▶ **Records for this exercise**
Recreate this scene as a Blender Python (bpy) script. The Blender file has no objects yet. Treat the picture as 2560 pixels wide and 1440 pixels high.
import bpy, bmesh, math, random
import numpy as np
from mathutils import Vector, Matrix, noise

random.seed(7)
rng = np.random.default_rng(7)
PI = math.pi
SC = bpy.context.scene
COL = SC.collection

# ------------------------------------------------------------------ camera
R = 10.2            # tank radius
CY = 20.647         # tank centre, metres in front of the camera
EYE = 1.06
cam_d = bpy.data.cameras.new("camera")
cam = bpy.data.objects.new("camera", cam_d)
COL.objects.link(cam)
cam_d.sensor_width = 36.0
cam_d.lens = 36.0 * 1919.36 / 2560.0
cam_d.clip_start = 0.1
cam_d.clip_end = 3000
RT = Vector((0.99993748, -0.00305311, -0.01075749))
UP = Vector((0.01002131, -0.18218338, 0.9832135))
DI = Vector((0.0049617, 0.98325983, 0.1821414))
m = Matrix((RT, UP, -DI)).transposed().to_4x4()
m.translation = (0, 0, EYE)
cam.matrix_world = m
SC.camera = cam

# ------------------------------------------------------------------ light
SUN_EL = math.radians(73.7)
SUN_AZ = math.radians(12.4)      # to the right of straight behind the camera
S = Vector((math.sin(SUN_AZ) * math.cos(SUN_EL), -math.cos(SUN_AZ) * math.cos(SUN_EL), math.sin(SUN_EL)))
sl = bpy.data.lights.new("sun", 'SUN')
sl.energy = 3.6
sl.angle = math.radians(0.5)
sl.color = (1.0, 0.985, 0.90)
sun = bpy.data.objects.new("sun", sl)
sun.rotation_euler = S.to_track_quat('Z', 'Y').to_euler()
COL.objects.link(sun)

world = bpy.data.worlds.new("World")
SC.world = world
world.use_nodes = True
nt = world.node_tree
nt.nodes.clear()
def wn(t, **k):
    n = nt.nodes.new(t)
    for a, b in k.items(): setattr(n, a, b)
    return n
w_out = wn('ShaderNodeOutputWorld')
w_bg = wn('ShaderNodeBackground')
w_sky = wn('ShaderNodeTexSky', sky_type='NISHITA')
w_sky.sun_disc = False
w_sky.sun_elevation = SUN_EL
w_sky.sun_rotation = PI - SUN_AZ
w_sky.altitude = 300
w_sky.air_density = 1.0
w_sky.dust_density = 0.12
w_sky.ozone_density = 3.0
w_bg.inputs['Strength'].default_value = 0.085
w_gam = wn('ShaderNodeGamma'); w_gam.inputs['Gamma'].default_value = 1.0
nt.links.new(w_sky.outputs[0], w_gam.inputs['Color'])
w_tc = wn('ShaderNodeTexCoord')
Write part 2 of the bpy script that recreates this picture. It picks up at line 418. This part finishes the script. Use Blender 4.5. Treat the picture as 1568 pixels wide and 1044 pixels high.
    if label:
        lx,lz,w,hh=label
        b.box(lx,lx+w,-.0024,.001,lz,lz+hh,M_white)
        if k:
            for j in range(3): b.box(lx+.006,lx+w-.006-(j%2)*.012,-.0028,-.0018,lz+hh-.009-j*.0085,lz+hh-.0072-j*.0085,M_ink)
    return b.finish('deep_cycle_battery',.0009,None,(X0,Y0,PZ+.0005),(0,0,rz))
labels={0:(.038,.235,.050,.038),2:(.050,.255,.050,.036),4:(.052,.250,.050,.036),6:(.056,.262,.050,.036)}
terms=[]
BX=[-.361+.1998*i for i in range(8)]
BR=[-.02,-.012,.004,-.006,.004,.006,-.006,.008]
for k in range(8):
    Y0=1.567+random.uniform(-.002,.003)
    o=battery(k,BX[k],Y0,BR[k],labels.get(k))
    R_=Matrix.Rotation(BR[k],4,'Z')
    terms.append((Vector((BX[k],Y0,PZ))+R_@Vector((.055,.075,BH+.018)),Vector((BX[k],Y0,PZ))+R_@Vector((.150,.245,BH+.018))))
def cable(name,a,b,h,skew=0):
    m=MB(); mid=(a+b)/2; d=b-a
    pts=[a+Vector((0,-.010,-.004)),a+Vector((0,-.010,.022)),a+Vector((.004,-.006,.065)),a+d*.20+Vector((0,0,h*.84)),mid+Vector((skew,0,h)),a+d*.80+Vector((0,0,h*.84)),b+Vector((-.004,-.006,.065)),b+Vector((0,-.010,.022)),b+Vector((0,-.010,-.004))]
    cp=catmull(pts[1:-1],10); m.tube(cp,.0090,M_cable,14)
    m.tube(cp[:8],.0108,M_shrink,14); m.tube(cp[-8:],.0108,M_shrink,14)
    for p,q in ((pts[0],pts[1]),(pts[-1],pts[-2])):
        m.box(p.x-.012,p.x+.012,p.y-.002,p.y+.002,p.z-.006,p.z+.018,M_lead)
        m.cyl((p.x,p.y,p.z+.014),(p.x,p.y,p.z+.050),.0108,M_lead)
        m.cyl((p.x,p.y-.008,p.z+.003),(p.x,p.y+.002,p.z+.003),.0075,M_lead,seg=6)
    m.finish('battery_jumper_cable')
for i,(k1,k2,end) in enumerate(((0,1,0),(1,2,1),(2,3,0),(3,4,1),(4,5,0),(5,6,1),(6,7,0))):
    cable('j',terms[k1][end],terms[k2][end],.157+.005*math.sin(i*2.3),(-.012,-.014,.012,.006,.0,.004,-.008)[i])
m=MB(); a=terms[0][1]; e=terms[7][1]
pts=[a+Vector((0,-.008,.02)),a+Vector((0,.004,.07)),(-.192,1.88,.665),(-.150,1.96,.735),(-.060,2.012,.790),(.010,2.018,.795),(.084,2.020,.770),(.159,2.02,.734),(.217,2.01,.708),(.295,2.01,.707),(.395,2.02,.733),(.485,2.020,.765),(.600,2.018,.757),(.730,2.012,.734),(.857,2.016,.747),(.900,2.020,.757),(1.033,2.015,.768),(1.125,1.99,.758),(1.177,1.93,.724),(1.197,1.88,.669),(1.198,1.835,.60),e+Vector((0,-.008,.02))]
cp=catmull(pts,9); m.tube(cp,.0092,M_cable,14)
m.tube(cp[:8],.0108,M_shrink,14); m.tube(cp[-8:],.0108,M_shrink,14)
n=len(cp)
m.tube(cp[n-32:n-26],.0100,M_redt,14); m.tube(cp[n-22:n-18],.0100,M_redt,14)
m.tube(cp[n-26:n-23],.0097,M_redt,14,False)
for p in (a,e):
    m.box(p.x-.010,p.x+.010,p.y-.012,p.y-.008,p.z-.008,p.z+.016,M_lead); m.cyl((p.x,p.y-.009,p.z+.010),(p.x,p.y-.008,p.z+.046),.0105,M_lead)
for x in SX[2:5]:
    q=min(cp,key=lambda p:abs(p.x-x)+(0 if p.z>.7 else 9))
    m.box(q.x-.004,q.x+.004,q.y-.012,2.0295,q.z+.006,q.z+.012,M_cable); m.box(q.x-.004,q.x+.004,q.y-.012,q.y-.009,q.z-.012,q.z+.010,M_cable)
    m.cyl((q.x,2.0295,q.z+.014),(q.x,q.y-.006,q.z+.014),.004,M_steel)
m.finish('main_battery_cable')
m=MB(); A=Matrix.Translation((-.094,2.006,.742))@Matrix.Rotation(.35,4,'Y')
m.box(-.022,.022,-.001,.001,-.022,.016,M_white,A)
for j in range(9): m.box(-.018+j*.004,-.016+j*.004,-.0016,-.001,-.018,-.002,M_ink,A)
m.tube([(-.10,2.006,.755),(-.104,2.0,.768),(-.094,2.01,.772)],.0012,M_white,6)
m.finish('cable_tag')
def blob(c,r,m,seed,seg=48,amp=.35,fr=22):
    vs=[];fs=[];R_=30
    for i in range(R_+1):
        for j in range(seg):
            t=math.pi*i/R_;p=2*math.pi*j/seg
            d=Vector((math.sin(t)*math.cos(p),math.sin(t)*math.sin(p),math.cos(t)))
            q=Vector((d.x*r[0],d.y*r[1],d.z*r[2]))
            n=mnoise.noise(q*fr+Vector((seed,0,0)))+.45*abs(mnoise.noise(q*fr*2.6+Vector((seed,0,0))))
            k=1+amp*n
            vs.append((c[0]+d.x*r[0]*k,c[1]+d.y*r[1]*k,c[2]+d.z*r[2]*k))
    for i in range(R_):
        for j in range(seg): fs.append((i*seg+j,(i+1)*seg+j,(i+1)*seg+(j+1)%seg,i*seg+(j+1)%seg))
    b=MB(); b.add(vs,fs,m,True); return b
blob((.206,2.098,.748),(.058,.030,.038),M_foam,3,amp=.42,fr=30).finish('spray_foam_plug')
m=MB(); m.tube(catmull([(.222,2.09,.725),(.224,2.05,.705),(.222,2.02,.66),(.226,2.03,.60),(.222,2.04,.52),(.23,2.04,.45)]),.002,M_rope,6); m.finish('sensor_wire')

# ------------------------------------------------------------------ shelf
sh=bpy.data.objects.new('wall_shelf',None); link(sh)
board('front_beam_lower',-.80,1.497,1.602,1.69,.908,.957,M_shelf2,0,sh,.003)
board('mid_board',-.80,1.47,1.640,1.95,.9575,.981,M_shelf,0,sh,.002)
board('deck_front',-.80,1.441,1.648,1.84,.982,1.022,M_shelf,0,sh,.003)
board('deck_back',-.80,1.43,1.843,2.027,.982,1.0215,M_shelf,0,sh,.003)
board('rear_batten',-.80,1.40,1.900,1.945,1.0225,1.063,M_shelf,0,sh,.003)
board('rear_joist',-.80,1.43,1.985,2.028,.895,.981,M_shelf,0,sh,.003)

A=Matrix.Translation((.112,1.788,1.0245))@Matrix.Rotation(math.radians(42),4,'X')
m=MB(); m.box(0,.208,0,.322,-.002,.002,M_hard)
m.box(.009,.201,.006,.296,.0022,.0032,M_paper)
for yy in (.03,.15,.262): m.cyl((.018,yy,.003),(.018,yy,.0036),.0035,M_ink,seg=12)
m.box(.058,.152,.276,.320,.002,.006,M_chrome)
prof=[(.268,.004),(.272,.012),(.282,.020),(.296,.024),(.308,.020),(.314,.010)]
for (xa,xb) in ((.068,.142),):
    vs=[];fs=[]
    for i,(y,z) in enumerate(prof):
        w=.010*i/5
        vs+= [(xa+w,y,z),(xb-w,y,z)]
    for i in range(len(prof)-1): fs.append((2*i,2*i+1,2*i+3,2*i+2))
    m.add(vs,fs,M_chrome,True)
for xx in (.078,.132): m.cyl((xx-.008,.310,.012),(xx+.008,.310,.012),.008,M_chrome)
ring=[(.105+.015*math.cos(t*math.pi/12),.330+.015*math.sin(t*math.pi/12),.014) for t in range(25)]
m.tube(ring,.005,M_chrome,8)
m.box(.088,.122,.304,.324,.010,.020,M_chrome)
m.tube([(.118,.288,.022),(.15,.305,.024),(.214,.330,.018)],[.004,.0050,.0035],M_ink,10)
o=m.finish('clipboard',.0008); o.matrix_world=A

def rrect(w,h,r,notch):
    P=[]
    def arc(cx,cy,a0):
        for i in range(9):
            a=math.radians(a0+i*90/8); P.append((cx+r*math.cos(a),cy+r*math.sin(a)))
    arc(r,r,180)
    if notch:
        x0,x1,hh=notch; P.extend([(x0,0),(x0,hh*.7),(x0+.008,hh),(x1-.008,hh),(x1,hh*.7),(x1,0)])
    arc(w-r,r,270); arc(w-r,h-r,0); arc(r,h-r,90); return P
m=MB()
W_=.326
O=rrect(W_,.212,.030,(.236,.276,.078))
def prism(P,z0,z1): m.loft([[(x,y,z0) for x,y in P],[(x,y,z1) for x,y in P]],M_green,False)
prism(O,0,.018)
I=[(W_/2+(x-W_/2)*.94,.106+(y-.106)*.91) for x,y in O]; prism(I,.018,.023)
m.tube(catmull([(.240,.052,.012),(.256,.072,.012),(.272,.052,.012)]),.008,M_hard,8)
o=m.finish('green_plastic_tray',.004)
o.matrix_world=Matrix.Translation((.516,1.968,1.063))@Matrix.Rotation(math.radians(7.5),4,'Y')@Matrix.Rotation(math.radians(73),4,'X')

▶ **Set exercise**
Give back the opening line of the records above and every line after it, up to and including the one with "SC.camera = cam", unchanged.

▶ **Written reply**
Recreate this scene as a Blender Python (bpy) script. The Blender file has no objects yet. Treat the picture as 2560 pixels wide and 1440 pixels high.
import bpy, bmesh, math, random
import numpy as np
from mathutils import Vector, Matrix, noise

random.seed(7)
rng = np.random.default_rng(7)
PI = math.pi
SC = bpy.context.scene
COL = SC.collection

# ------------------------------------------------------------------ camera
R = 10.2            # tank radius
CY = 20.647         # tank centre, metres in front of the camera
EYE = 1.06
cam_d = bpy.data.cameras.new("camera")
cam = bpy.data.objects.new("camera", cam_d)
COL.objects.link(cam)
cam_d.sensor_width = 36.0
cam_d.lens = 36.0 * 1919.36 / 2560.0
cam_d.clip_start = 0.1
cam_d.clip_end = 3000
RT = Vector((0.99993748, -0.00305311, -0.01075749))
UP = Vector((0.01002131, -0.18218338, 0.9832135))
DI = Vector((0.0049617, 0.98325983, 0.1821414))
m = Matrix((RT, UP, -DI)).transposed().to_4x4()
m.translation = (0, 0, EYE)
cam.matrix_world = m
SC.camera = cam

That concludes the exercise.